Nonetheless, the closure of Al-Barakat significantly dented the confidence of the Somali business community in the remittance companies as a result of losing their deposits.

And though other companies were quick to step into the void, the humanitarian impact of money frozen in transit was considerable because Al-Barakat handled half of all remittances to Somalia and was the country’s largest private employer.

As Somalia strives to rebuild its shattered economy, a viable commercial banking sector will be indispensable.

As noted in a UNDP report prepared by Dr Abdusalam Omer, “Commercial banks provide services that are not currently provided by the remittance companies such as retail banking, corporate banking, and loans for commercial and social development.”

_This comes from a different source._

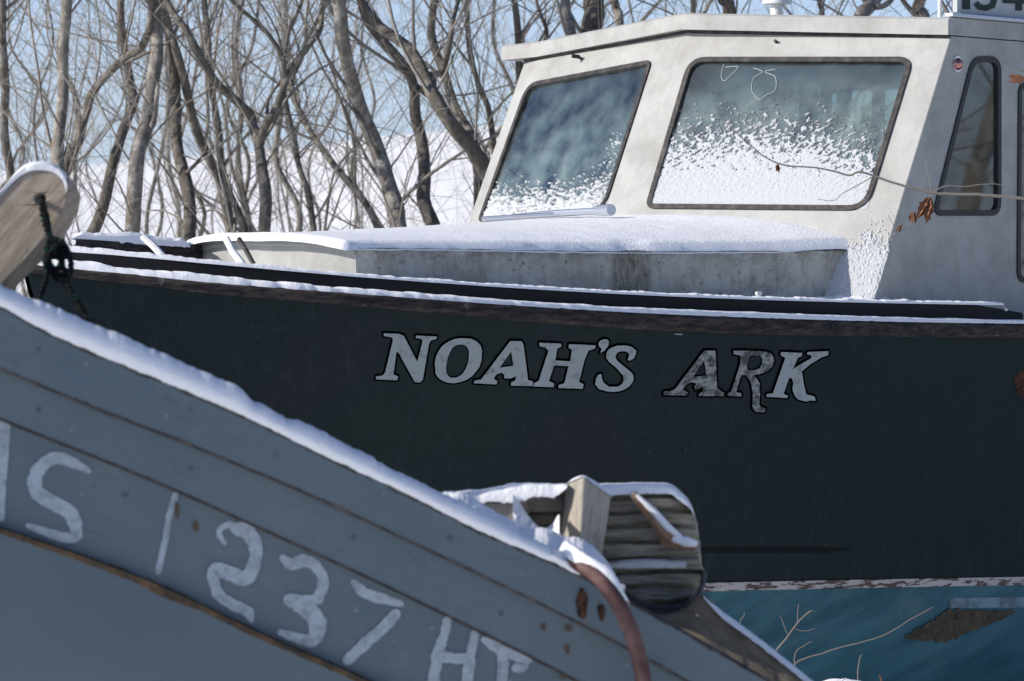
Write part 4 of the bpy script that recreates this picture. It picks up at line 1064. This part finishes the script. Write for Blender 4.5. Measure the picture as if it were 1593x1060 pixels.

In creating such a sector, the country would do well to take advantage of the remittance companies, most of whom are legally registered or in the process of legalising their status, and who pay taxes in every country in which they operate.

As the KPMG report says, there is no reason why the existing Somali remittance companies cannot expand to provide commercial banking services in Somalia, or anywhere else.

Despite the lack of formal regulatory mechanisms in Somalia, all these companies exercise self-regulation of some kind.

At a conference held in Dubai in June 2003, the remittance companies committed themselves to move towards licensing and to formalise their operations, preparing the ground for the expansion of financial services.

Dahabshiil, for example, embarked on a campaign to apply for and register its operations with concerned authorities in all countries where this is required, hired money laundering reporting officers and trained staff in rules and procedures.

It incorporated appropriate checks in its IT software allowing for the reporting of suspicious activity and on transactions that exceed a certain amount by agents and published guidelines for its agents on how to detect suspicious transactions and report them.